_Dataset records_.

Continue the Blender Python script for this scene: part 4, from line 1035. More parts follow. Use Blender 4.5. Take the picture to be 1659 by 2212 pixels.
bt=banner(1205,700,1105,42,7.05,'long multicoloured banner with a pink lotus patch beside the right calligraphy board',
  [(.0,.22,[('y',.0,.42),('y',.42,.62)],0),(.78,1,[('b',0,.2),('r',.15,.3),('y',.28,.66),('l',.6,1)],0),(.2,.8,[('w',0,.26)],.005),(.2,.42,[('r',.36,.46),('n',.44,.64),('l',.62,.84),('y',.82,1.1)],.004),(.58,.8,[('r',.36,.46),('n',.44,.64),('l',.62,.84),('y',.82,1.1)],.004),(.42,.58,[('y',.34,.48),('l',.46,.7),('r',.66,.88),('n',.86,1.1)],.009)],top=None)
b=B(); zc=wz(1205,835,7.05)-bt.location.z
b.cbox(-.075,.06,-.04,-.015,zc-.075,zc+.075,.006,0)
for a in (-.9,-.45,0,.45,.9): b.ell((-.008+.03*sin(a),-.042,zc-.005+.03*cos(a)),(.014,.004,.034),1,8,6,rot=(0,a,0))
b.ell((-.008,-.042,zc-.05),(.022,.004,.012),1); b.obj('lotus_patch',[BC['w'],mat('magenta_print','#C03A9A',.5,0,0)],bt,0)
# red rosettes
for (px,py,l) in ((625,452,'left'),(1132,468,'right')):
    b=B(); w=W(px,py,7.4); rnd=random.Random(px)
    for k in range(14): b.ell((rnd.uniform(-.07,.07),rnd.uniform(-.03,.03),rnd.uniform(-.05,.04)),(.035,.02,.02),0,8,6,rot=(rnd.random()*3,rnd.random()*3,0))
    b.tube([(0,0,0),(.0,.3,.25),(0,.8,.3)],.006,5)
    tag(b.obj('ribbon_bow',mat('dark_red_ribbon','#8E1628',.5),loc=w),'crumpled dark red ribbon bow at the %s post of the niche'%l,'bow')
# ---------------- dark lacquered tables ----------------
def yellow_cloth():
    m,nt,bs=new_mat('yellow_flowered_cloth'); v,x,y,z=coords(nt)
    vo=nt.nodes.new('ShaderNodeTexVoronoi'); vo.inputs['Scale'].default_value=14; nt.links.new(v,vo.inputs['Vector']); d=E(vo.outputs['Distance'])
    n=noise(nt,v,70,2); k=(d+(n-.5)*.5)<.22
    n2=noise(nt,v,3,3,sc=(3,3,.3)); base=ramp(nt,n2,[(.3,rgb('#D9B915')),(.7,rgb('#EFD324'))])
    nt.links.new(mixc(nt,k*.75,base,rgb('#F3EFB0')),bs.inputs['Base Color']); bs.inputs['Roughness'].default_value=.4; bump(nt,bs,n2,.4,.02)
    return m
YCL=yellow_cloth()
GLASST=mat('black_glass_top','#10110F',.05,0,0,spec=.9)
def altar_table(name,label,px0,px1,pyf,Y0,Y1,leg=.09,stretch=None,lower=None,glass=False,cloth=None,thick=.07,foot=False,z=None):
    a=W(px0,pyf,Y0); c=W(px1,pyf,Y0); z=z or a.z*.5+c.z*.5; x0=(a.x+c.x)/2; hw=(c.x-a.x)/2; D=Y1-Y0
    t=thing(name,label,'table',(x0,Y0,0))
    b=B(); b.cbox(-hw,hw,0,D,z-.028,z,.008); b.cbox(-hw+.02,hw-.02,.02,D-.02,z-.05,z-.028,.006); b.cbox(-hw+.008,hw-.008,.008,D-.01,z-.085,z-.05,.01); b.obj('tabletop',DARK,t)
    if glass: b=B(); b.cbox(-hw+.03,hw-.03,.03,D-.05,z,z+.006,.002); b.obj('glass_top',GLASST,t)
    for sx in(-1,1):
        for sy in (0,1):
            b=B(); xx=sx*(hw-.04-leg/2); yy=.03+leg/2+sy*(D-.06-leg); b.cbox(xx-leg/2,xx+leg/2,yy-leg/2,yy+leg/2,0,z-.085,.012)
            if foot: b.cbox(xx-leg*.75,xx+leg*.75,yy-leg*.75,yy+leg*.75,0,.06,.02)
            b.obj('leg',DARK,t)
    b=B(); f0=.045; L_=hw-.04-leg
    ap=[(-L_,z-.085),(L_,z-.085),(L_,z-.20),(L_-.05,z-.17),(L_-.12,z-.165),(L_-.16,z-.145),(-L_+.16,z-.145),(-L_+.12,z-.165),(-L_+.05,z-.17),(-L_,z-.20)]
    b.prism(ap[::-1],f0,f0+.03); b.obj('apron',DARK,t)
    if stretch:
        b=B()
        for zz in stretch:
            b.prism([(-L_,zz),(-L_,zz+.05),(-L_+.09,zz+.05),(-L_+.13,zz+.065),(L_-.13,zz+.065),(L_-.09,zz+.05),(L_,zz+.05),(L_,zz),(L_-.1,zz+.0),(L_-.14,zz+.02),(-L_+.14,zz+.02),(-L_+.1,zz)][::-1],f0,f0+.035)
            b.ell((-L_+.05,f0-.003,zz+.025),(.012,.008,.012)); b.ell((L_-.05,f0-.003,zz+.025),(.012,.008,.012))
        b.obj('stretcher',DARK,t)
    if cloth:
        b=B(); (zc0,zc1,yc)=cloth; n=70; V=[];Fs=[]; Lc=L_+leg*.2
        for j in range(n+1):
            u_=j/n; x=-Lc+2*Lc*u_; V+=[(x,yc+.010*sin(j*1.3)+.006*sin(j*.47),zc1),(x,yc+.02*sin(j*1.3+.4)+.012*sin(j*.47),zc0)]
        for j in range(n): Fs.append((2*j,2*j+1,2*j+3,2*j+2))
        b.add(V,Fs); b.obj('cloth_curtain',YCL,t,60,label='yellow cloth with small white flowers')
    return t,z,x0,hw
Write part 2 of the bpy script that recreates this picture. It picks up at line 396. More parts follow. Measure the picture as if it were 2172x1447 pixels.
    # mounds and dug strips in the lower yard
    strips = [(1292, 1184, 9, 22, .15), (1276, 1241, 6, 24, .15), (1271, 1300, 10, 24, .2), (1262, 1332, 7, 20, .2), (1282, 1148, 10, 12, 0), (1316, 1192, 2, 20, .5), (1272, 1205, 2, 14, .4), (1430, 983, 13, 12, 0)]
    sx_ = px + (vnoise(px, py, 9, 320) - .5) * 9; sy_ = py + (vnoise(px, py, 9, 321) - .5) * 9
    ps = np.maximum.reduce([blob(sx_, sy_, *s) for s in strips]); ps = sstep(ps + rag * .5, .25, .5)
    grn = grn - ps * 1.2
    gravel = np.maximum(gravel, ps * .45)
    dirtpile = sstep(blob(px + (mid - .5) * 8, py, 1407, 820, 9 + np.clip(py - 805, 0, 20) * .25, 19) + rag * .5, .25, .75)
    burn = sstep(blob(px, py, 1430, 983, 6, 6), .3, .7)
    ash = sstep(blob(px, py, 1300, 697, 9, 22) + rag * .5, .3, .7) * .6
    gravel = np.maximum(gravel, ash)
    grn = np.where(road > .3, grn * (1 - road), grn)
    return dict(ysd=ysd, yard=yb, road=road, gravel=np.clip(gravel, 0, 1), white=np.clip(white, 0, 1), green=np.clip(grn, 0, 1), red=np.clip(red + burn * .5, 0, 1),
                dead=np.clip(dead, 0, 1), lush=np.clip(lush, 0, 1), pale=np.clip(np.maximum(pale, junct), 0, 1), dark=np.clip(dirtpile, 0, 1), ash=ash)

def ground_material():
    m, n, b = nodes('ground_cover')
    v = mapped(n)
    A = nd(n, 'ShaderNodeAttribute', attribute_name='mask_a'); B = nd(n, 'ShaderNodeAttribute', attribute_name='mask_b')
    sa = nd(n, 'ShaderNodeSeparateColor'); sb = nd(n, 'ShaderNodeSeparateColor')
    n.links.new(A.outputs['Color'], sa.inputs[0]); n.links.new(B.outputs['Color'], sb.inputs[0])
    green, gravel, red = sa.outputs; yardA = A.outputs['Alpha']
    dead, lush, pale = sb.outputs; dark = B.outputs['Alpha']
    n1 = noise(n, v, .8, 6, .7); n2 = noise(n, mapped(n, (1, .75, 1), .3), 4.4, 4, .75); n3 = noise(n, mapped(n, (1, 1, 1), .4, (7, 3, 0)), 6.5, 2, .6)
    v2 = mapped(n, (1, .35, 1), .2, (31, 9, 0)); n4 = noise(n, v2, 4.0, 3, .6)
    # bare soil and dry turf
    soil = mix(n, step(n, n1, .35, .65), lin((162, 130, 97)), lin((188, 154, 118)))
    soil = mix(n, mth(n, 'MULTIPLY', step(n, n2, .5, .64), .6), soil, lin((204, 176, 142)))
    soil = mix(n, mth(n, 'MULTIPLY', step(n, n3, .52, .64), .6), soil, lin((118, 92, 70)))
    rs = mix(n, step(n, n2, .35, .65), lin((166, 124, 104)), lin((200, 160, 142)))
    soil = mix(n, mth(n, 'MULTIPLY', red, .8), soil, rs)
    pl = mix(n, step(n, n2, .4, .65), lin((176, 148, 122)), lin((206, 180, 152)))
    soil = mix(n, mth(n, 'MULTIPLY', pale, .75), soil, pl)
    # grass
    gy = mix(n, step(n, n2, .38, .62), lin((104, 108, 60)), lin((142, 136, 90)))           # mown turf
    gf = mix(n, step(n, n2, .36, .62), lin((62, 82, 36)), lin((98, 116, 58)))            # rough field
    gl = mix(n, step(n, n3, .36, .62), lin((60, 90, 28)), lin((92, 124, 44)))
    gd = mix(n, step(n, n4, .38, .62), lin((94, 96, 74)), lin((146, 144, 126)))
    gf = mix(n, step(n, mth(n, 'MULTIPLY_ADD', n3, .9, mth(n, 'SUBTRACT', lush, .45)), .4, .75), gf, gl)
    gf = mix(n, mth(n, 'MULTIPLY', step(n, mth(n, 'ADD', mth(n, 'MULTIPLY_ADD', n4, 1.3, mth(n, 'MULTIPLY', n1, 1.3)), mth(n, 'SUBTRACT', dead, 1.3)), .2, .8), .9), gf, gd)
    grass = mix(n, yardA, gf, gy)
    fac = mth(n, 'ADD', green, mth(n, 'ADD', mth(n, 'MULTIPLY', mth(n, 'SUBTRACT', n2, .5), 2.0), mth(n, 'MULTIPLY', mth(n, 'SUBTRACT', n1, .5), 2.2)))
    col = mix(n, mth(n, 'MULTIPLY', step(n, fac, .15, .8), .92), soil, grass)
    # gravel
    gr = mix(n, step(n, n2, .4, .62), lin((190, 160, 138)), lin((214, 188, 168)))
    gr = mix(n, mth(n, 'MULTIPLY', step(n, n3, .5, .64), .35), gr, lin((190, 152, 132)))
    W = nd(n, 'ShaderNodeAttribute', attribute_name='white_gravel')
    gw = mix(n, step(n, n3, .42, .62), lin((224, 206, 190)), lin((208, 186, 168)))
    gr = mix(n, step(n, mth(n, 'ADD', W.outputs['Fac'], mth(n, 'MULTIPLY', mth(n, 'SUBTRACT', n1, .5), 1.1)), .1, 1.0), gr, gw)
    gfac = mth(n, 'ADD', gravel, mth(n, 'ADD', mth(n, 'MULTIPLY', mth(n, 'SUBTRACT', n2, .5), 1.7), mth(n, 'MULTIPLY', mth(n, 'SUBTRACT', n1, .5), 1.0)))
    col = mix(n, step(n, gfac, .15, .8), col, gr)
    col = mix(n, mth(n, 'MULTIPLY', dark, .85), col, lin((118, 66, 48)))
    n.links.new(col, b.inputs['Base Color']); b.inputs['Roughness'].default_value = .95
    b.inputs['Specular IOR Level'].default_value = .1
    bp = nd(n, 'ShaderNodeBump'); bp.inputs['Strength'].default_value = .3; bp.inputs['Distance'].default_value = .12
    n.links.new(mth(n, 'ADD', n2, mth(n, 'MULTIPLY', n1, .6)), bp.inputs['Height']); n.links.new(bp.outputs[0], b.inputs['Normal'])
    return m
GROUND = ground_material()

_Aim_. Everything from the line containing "Write part 2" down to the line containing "0, 1), ash=ash)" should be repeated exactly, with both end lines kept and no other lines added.

_Response for this exercise_.
Write part 2 of the bpy script that recreates this picture. It picks up at line 396. More parts follow. Measure the picture as if it were 2172x1447 pixels.
    # mounds and dug strips in the lower yard
    strips = [(1292, 1184, 9, 22, .15), (1276, 1241, 6, 24, .15), (1271, 1300, 10, 24, .2), (1262, 1332, 7, 20, .2), (1282, 1148, 10, 12, 0), (1316, 1192, 2, 20, .5), (1272, 1205, 2, 14, .4), (1430, 983, 13, 12, 0)]
    sx_ = px + (vnoise(px, py, 9, 320) - .5) * 9; sy_ = py + (vnoise(px, py, 9, 321) - .5) * 9
    ps = np.maximum.reduce([blob(sx_, sy_, *s) for s in strips]); ps = sstep(ps + rag * .5, .25, .5)
    grn = grn - ps * 1.2
    gravel = np.maximum(gravel, ps * .45)
    dirtpile = sstep(blob(px + (mid - .5) * 8, py, 1407, 820, 9 + np.clip(py - 805, 0, 20) * .25, 19) + rag * .5, .25, .75)
    burn = sstep(blob(px, py, 1430, 983, 6, 6), .3, .7)
    ash = sstep(blob(px, py, 1300, 697, 9, 22) + rag * .5, .3, .7) * .6
    gravel = np.maximum(gravel, ash)
    grn = np.where(road > .3, grn * (1 - road), grn)
    return dict(ysd=ysd, yard=yb, road=road, gravel=np.clip(gravel, 0, 1), white=np.clip(white, 0, 1), green=np.clip(grn, 0, 1), red=np.clip(red + burn * .5, 0, 1),
                dead=np.clip(dead, 0, 1), lush=np.clip(lush, 0, 1), pale=np.clip(np.maximum(pale, junct), 0, 1), dark=np.clip(dirtpile, 0, 1), ash=ash)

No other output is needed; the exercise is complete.